Global capital is moving beyond Europe’s main markets in the search for higher yields.

The Central and Eastern Europe (CEE) region recorded its best ever year for real estate investment, with €13.3 billion invested in 2018, according to JLL data. Poland, which accounted for 54 percent of the region’s deals, also recorded its highest investment since 2006 with €7.2 billion.

Cities such as Warsaw, Prague and Budapest are benefitting as investors focus on alternative destinations to get the yields they struggle to find in Europe’s more sought-after markets, says Fraser Bowen, head of international capital in EMEA at JLL.

“For global investors – particularly Asian, Europe is getting bigger.”

Asian capital

Asian investors are leading the charge east and Korean capital is particularly prevalent in the region’s core markets.

Europe is more attractive for Koreans than the U.S. from a currency perspective, says Mike Atwell, head of CEE capital markets at JLL.

“Competition for core real estate in major European cities is high, so the move to eastern European markets is an inevitable one.”

Last year, Shinhan Investment, part of South Korea’s Shinhan banking group, paid US$58 million for a central Prague office leased to global accounting firm, KPMG.

The deal was the first in the Czech Republic by a South Korean financial institution.

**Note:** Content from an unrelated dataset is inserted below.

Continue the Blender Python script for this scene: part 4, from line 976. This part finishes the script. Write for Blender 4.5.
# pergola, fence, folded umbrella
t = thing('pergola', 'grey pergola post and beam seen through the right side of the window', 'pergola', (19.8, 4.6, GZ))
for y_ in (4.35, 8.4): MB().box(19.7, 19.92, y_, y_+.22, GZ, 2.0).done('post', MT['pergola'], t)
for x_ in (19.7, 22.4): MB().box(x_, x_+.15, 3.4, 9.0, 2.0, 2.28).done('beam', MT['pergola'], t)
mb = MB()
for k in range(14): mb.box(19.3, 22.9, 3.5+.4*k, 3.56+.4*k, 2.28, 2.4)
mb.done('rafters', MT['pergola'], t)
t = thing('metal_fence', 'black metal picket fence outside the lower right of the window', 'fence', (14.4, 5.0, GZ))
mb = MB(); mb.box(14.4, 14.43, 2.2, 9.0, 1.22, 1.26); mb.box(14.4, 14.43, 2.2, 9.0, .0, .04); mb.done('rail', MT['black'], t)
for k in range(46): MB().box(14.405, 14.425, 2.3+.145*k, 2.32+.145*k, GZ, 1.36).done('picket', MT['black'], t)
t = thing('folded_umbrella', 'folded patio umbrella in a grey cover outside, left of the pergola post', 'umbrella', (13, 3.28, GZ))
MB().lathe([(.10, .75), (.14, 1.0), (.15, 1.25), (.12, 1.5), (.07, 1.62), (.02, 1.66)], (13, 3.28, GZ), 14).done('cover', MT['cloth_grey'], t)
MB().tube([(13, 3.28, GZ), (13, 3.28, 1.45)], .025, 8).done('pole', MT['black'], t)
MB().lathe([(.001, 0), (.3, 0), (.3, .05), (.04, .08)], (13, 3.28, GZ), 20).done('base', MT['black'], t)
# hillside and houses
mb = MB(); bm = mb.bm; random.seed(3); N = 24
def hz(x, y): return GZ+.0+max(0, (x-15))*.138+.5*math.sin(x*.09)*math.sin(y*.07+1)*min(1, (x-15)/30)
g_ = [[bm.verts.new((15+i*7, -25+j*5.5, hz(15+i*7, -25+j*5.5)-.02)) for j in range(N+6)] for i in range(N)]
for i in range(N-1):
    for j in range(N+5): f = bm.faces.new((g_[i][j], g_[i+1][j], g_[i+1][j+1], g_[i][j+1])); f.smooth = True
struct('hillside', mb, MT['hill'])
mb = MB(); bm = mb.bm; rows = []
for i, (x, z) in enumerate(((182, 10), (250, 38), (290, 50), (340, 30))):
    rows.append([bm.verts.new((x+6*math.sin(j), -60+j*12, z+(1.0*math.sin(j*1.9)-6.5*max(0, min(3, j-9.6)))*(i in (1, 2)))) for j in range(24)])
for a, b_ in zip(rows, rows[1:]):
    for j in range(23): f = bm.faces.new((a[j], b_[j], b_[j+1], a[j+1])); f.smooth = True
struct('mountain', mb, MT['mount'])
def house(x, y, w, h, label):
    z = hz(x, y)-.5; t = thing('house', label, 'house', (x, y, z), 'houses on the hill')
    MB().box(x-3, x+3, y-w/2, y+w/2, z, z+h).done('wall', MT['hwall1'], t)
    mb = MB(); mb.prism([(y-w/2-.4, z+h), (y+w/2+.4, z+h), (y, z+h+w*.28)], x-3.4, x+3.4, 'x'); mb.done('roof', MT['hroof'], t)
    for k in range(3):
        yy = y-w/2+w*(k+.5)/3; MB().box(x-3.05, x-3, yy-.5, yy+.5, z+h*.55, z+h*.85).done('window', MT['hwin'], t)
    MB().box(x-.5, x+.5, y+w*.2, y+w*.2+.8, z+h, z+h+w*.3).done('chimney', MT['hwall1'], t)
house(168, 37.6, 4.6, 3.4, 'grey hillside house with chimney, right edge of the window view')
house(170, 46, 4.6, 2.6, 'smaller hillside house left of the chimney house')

It follows another debut in neighbouring Poland by two South Korean financial services firms; Heungkuk Fire & Marine Insurance and Kiwoom Securities jointly invested US$162 million in an office property in Warsaw.

Such deals helped to make the Polish capital one of JLL’s top 10 global cities for cross-border investment last year, the first time it’s featured in the rankings.

The arrival of new capital from Asia is changing the wider mix of investors across the region, says Atwell.

“This has historically been a popular market for private equity managers and European - largely German - investors,” he says. “That’s still the case.

“But new investors from Asia are now realising the difference in, for example, the office yields that Prague and Warsaw offer compared with Amsterdam, Frankfurt or Paris.”

Indeed, prime office yields in Prague and Warsaw of 4.5 percent and 4.75 percent compare favourably with Frankfurt (3.25 percent) and Munich (3.2 percent).

The quality of tenants in Warsaw and Prague, are major pull factors for international capital, with multinationals such as EY, JP Morgan, Samsung and SAP occupying large offices on the outskirts of both capitals.

“Both cities offer international investors a choice of quality office product and tenants,” he says. “That’s often significant back-office space for major, global corporates.”

Shorter leases and industrial sector in focus

A modern office leased to a single tenant for several years is a typical first stop for new investors, says Atwell. However, as rental growth improves, assets with leasing due for expiry in the next three to four years - and new leases at higher rents - are also becoming more sought after.

“There’s certainly an opening for investors willing to take some short-term leasing risk at a time when rents are rising,” Atwell, says.

Due to the natural historic constraints of Prague, supply of modern new office space is limited.

Australia’s Cromwell Group has also invested in the region, recently ploughing €69 million into a Polish office portfolio through its European REIT vehicle.

Atwell says there is particular demand from investors for industrial real estate. Late last year, Temasek-owned Mapletree Investments from Singapore invested in Polish logistics as part of a US$1.1 billion global portfolio it bought from Prologis. Singaporean capital played a big part in Polish logistics investment last year, accounting for 32 percent of overall volumes.

“Demand for space is rising, vacancy is stable and rental growth is on the up - that’s due in part to rising land and construction costs.”

He expects more new sources of global capital to continue to target the CEE region’s industrial and office sectors this year, with short supply of new developments and currency the only potential hindrances to the continued flow of capital.

“There’s demand for the right product and, although overall volumes may not reach the dizzy heights of 2018, the relative attractiveness of the region remains,” he says.